Yes, this wrong did fix a wrong. If the Southerns were really not serious about defending their right to enslave others, then they should have simply surrendered. They didn't, because they really did believe that slave ownership was Southern society.

You can ignore everything leading up to the war, if you want, but you belittle the rights you champion by doing so.

"Now, you're gonna say "the south went to war with the north"."

Yup. They seceded based on the idea that not all people are created equal, which is a clear violation of the Bill of Rights.



Er, don't know who those authors are, nor do I care. My point still stands. Be it natural revolution or legal revolution, the Southern states wanted to secede based upon an economic ideology that denied the rights of those that they enslaved. And as such, they started the war.

Josh said...

The north marched on the south.

No one is arguing that slavery was an important issue and there were certainly forces in the south pushing hard to keep it legalized.

But the south didn't march on the north. The north marched on the south.

Every other civilized western nation removed slavery without war.

Why did Lincoln feel the need to do so with war?

He didn't.

He went to war to enforce increased tariffs.

Douglas Porter said...

"The north marched on the south.

No one is arguing that slavery was an important issue and there were certainly forces in the south pushing hard to keep it legalized.

But the south didn't march on the north. The north marched on the south."

The issue of slavery led to seccession. The seccession caused the North to march. CAUSE>

"Every other civilized western nation removed slavery without war.

Why did Lincoln feel the need to do so with war?"

Because they were secceding to protect their right to own slaves.

"He went to war to enforce increased tariffs."

LOLOOLOLOLOLOL. Yeah, whatever, Josh.

Josh said...

"The issue of slavery led to seccession.

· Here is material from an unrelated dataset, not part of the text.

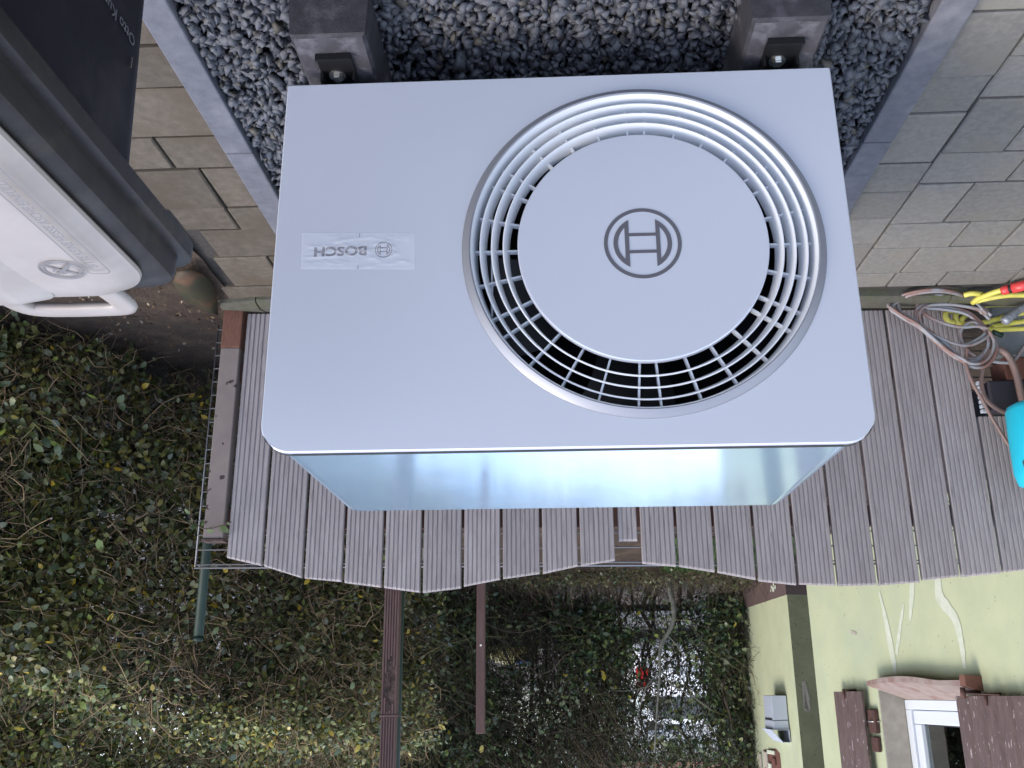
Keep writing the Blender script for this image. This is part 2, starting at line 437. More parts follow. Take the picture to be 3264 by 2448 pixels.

The seccession caused the North to march."

The secession never took place until the North marched on the South you fool. Are you going to try to bend time now? You really will do anything to reconcile history with your opinions.

Douglas Porter said...

South Carolina declared secession in 1860, Seven states had declared secession before the war was declared April 12th, 1861.

They are lying to you, Josh.

Josh said...

They are not lieing to me; I have not read the books.

Whatever declaration was made, it was within the rights of the people to do it, regardless the intent.

Your position that Lincoln had a right to march to a war resulting in the death of 600,000 people simply because many in the south supported slavery is immoral; and is also based on the premise that slavery wouldn't have ended if those 600,000 lives were not lost.